Foreign banks have advantages in retail banking services

Under World Trade Organization commitments, from January 1, 2011, foreign bank branches will be allowed to enjoy full national treatment to mobilise deposits in dong from Vietnamese citizens with which the bank does not have credit relationship instead of enjoying a ratio of only 1,000 per cent of deposits to legal-paid-in-capital in 2010.

Currently, foreign bank branches play a crucial role in providing onshore financing for foreign direct investors, infrastructure projects and many of the local industries in Vietnam. 

Tran Du Lich, member of the National Financial Supervision Commission, said the new full national treatment would not trigger a fierce competition between current local banks and a number of 51 foreign bank branches in Vietnam from this year.

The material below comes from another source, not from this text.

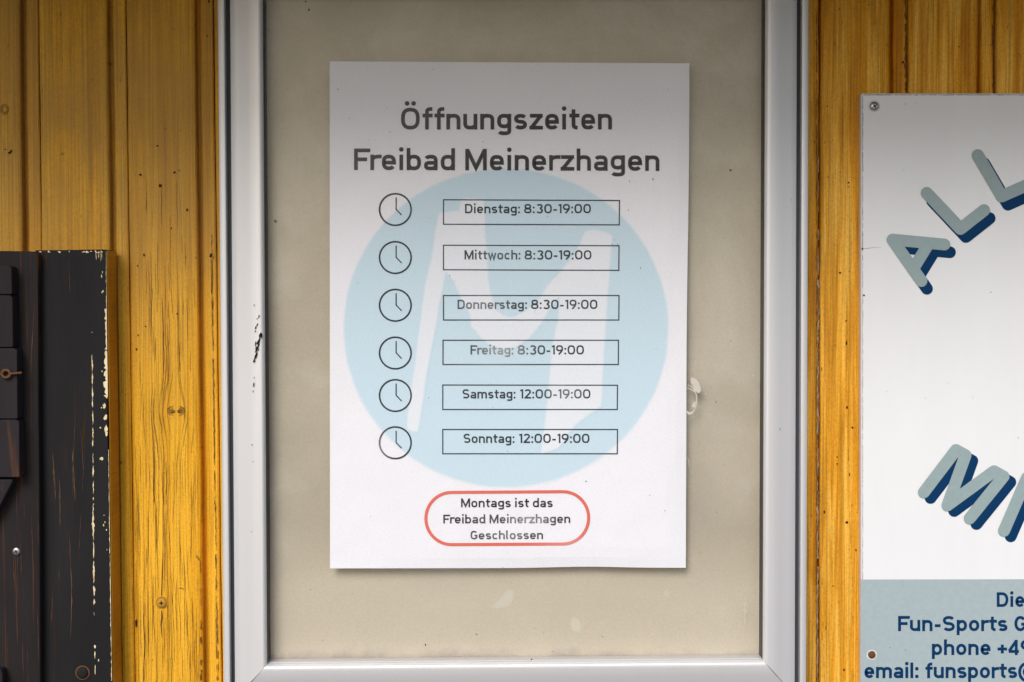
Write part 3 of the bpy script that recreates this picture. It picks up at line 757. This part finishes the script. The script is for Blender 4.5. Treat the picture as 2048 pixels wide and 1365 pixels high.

“Due to restriction in Article 128 of the Credit Institutions Law on the credit balance of foreign bank branch that makes the bank consider balancing deposit and credit in order to maintain safe banking ratios,” said Lich.

According to Article 128, the total credit balance provided to customers shall not exceed 15 per cent of the locally-owned equity of lenders comprising a foreign bank branch or a commercial bank in which locally incorporated bank is considered as a local commercial bank. 

“The new regulation could create a trend of establishing a locally incorporated banks in Vietnam like Citibank to enjoy local commercial bank treatment. However, the market scale of Vietnam is not big enough while the number of banks and credit institutions is large,” added Lich.

The central bank report reads that the country has five state banks with 1,312 branches, 37 joint stock commercial banks with 848 branches along with 17 financial companies, 13 financial leasing companies, a central people’s credit fund with its 1,044 arms at localities. These institutions still hold 90 per cent of retail banking services market share in Vietnam, providing a various number of banking services including e-banking and mobile banking.

There were around 28.5 million of banking plastic cards by the end of 2010 with 11,000 automatic teller machines (ATMs) and nearly 50,000 points of sales (POS).

There are five locally incorporated banks and five joint venture banks, who are aggressive to penetrate into retail and corporate banking services.

“Foreign banks have advantages in providing both retail and corporate banking services and will gain larger market share on that in the future. HSBC (Vietnam) or Citibank branch in Vietnam are two good examples,” said Le Tham Duong, head of Ho Chi Minh City Banking University’s Business Management Faculty.